PROBLEM TO SOLVE: Reproduce the records below in their entirety, character for character.

SOURCE MATERIAL:
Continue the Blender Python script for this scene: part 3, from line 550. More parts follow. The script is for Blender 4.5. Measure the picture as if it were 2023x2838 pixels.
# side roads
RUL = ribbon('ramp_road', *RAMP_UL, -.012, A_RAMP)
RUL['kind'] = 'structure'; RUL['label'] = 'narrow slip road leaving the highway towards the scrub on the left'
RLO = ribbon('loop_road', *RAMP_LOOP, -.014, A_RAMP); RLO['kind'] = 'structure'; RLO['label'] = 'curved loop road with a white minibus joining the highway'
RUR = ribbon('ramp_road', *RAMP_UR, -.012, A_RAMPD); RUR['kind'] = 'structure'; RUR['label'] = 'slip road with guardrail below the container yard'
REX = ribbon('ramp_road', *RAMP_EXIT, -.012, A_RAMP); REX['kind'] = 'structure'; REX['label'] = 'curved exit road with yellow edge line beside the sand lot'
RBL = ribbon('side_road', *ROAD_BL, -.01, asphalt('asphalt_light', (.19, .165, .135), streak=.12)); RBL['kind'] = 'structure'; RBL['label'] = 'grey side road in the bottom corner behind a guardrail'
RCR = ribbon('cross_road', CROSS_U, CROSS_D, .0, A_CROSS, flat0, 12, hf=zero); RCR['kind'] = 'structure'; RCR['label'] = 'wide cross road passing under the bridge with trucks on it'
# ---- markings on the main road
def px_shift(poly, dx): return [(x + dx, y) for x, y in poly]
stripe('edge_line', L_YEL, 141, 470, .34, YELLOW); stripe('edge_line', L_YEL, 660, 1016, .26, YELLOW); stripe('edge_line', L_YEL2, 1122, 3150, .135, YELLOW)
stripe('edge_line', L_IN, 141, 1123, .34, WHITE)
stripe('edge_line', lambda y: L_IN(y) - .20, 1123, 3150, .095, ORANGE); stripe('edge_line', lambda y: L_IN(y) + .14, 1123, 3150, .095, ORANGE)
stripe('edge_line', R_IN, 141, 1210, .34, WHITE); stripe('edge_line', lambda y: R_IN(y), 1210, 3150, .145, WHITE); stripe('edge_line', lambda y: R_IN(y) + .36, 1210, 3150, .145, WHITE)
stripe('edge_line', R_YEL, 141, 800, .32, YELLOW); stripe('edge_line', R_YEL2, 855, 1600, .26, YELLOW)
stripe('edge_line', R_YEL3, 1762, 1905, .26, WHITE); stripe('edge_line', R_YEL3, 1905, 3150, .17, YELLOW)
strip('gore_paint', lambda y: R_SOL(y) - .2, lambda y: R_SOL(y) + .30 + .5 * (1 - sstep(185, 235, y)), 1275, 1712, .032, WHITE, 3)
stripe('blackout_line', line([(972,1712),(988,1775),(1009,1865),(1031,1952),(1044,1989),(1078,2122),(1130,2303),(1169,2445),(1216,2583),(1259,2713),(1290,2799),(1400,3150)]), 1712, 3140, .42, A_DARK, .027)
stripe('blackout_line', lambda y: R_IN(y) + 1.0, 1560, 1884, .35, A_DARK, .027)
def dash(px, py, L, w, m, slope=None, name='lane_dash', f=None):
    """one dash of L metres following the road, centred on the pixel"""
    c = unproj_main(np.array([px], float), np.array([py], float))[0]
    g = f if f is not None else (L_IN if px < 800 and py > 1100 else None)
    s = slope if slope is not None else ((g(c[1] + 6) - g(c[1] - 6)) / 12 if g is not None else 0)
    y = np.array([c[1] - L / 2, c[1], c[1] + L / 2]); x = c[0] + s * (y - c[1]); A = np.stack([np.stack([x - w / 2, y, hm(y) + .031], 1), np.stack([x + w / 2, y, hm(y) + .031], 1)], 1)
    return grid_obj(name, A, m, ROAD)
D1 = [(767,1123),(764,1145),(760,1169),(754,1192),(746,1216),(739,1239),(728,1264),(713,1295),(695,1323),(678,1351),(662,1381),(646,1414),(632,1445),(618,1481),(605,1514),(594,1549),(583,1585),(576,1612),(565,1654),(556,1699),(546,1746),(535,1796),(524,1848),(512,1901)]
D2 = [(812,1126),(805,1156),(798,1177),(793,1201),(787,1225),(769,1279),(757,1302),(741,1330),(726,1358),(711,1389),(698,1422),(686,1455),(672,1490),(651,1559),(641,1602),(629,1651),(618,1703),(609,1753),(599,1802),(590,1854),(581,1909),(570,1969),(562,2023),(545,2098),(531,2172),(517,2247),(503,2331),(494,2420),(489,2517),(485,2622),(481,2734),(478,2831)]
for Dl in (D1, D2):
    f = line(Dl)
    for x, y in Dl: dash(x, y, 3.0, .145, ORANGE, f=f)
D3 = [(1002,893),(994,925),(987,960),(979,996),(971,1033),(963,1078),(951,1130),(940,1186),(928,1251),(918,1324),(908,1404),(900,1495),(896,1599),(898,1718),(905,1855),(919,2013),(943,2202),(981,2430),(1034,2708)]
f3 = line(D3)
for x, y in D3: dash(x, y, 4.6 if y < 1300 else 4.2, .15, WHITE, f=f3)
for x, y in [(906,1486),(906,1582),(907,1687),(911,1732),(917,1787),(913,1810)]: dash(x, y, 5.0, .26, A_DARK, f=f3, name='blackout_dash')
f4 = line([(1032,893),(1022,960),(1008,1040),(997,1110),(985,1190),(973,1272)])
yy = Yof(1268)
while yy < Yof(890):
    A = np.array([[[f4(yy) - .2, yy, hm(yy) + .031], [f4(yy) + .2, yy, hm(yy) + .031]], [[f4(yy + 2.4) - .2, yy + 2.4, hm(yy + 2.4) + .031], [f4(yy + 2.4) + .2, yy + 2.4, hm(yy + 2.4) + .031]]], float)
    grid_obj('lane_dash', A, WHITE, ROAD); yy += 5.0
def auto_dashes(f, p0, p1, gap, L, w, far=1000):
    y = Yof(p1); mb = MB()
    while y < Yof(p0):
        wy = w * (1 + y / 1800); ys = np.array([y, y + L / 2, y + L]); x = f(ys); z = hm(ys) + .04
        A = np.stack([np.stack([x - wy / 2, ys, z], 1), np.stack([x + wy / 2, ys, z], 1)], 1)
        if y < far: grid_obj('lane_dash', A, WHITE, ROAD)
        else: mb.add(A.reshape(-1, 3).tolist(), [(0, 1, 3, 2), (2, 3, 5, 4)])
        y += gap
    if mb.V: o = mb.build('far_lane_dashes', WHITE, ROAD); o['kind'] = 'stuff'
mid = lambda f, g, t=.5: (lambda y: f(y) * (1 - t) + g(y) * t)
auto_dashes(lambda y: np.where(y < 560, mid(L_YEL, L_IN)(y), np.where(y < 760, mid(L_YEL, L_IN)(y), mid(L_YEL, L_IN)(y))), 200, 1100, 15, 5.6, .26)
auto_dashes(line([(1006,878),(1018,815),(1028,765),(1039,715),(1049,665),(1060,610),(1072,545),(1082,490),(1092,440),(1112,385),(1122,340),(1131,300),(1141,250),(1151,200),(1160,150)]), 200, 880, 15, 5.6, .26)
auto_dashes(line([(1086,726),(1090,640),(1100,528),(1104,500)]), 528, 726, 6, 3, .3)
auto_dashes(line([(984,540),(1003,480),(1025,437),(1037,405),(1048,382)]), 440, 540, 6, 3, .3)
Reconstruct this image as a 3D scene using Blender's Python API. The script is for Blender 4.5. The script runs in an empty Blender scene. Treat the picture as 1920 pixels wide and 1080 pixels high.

PROBLEM SOLUTION:
Continue the Blender Python script for this scene: part 3, from line 550. More parts follow. The script is for Blender 4.5. Measure the picture as if it were 2023x2838 pixels.
# side roads
RUL = ribbon('ramp_road', *RAMP_UL, -.012, A_RAMP)
RUL['kind'] = 'structure'; RUL['label'] = 'narrow slip road leaving the highway towards the scrub on the left'
RLO = ribbon('loop_road', *RAMP_LOOP, -.014, A_RAMP); RLO['kind'] = 'structure'; RLO['label'] = 'curved loop road with a white minibus joining the highway'
RUR = ribbon('ramp_road', *RAMP_UR, -.012, A_RAMPD); RUR['kind'] = 'structure'; RUR['label'] = 'slip road with guardrail below the container yard'
REX = ribbon('ramp_road', *RAMP_EXIT, -.012, A_RAMP); REX['kind'] = 'structure'; REX['label'] = 'curved exit road with yellow edge line beside the sand lot'
RBL = ribbon('side_road', *ROAD_BL, -.01, asphalt('asphalt_light', (.19, .165, .135), streak=.12)); RBL['kind'] = 'structure'; RBL['label'] = 'grey side road in the bottom corner behind a guardrail'
RCR = ribbon('cross_road', CROSS_U, CROSS_D, .0, A_CROSS, flat0, 12, hf=zero); RCR['kind'] = 'structure'; RCR['label'] = 'wide cross road passing under the bridge with trucks on it'
# ---- markings on the main road
def px_shift(poly, dx): return [(x + dx, y) for x, y in poly]
stripe('edge_line', L_YEL, 141, 470, .34, YELLOW); stripe('edge_line', L_YEL, 660, 1016, .26, YELLOW); stripe('edge_line', L_YEL2, 1122, 3150, .135, YELLOW)
stripe('edge_line', L_IN, 141, 1123, .34, WHITE)
stripe('edge_line', lambda y: L_IN(y) - .20, 1123, 3150, .095, ORANGE); stripe('edge_line', lambda y: L_IN(y) + .14, 1123, 3150, .095, ORANGE)
stripe('edge_line', R_IN, 141, 1210, .34, WHITE); stripe('edge_line', lambda y: R_IN(y), 1210, 3150, .145, WHITE); stripe('edge_line', lambda y: R_IN(y) + .36, 1210, 3150, .145, WHITE)
stripe('edge_line', R_YEL, 141, 800, .32, YELLOW); stripe('edge_line', R_YEL2, 855, 1600, .26, YELLOW)
stripe('edge_line', R_YEL3, 1762, 1905, .26, WHITE); stripe('edge_line', R_YEL3, 1905, 3150, .17, YELLOW)
strip('gore_paint', lambda y: R_SOL(y) - .2, lambda y: R_SOL(y) + .30 + .5 * (1 - sstep(185, 235, y)), 1275, 1712, .032, WHITE, 3)
stripe('blackout_line', line([(972,1712),(988,1775),(1009,1865),(1031,1952),(1044,1989),(1078,2122),(1130,2303),(1169,2445),(1216,2583),(1259,2713),(1290,2799),(1400,3150)]), 1712, 3140, .42, A_DARK, .027)
stripe('blackout_line', lambda y: R_IN(y) + 1.0, 1560, 1884, .35, A_DARK, .027)
def dash(px, py, L, w, m, slope=None, name='lane_dash', f=None):
    """one dash of L metres following the road, centred on the pixel"""
    c = unproj_main(np.array([px], float), np.array([py], float))[0]
    g = f if f is not None else (L_IN if px < 800 and py > 1100 else None)
    s = slope if slope is not None else ((g(c[1] + 6) - g(c[1] - 6)) / 12 if g is not None else 0)
    y = np.array([c[1] - L / 2, c[1], c[1] + L / 2]); x = c[0] + s * (y - c[1]); A = np.stack([np.stack([x - w / 2, y, hm(y) + .031], 1), np.stack([x + w / 2, y, hm(y) + .031], 1)], 1)
    return grid_obj(name, A, m, ROAD)
D1 = [(767,1123),(764,1145),(760,1169),(754,1192),(746,1216),(739,1239),(728,1264),(713,1295),(695,1323),(678,1351),(662,1381),(646,1414),(632,1445),(618,1481),(605,1514),(594,1549),(583,1585),(576,1612),(565,1654),(556,1699),(546,1746),(535,1796),(524,1848),(512,1901)]
D2 = [(812,1126),(805,1156),(798,1177),(793,1201),(787,1225),(769,1279),(757,1302),(741,1330),(726,1358),(711,1389),(698,1422),(686,1455),(672,1490),(651,1559),(641,1602),(629,1651),(618,1703),(609,1753),(599,1802),(590,1854),(581,1909),(570,1969),(562,2023),(545,2098),(531,2172),(517,2247),(503,2331),(494,2420),(489,2517),(485,2622),(481,2734),(478,2831)]
for Dl in (D1, D2):
    f = line(Dl)
    for x, y in Dl: dash(x, y, 3.0, .145, ORANGE, f=f)
D3 = [(1002,893),(994,925),(987,960),(979,996),(971,1033),(963,1078),(951,1130),(940,1186),(928,1251),(918,1324),(908,1404),(900,1495),(896,1599),(898,1718),(905,1855),(919,2013),(943,2202),(981,2430),(1034,2708)]
f3 = line(D3)
for x, y in D3: dash(x, y, 4.6 if y < 1300 else 4.2, .15, WHITE, f=f3)
for x, y in [(906,1486),(906,1582),(907,1687),(911,1732),(917,1787),(913,1810)]: dash(x, y, 5.0, .26, A_DARK, f=f3, name='blackout_dash')
f4 = line([(1032,893),(1022,960),(1008,1040),(997,1110),(985,1190),(973,1272)])
yy = Yof(1268)
while yy < Yof(890):
    A = np.array([[[f4(yy) - .2, yy, hm(yy) + .031], [f4(yy) + .2, yy, hm(yy) + .031]], [[f4(yy + 2.4) - .2, yy + 2.4, hm(yy + 2.4) + .031], [f4(yy + 2.4) + .2, yy + 2.4, hm(yy + 2.4) + .031]]], float)
    grid_obj('lane_dash', A, WHITE, ROAD); yy += 5.0
def auto_dashes(f, p0, p1, gap, L, w, far=1000):
    y = Yof(p1); mb = MB()
    while y < Yof(p0):
        wy = w * (1 + y / 1800); ys = np.array([y, y + L / 2, y + L]); x = f(ys); z = hm(ys) + .04
        A = np.stack([np.stack([x - wy / 2, ys, z], 1), np.stack([x + wy / 2, ys, z], 1)], 1)
        if y < far: grid_obj('lane_dash', A, WHITE, ROAD)
        else: mb.add(A.reshape(-1, 3).tolist(), [(0, 1, 3, 2), (2, 3, 5, 4)])
        y += gap
    if mb.V: o = mb.build('far_lane_dashes', WHITE, ROAD); o['kind'] = 'stuff'
mid = lambda f, g, t=.5: (lambda y: f(y) * (1 - t) + g(y) * t)
auto_dashes(lambda y: np.where(y < 560, mid(L_YEL, L_IN)(y), np.where(y < 760, mid(L_YEL, L_IN)(y), mid(L_YEL, L_IN)(y))), 200, 1100, 15, 5.6, .26)
auto_dashes(line([(1006,878),(1018,815),(1028,765),(1039,715),(1049,665),(1060,610),(1072,545),(1082,490),(1092,440),(1112,385),(1122,340),(1131,300),(1141,250),(1151,200),(1160,150)]), 200, 880, 15, 5.6, .26)
auto_dashes(line([(1086,726),(1090,640),(1100,528),(1104,500)]), 528, 726, 6, 3, .3)
auto_dashes(line([(984,540),(1003,480),(1025,437),(1037,405),(1048,382)]), 440, 540, 6, 3, .3)
Reconstruct this image as a 3D scene using Blender's Python API. The script is for Blender 4.5. The script runs in an empty Blender scene. Treat the picture as 1920 pixels wide and 1080 pixels high.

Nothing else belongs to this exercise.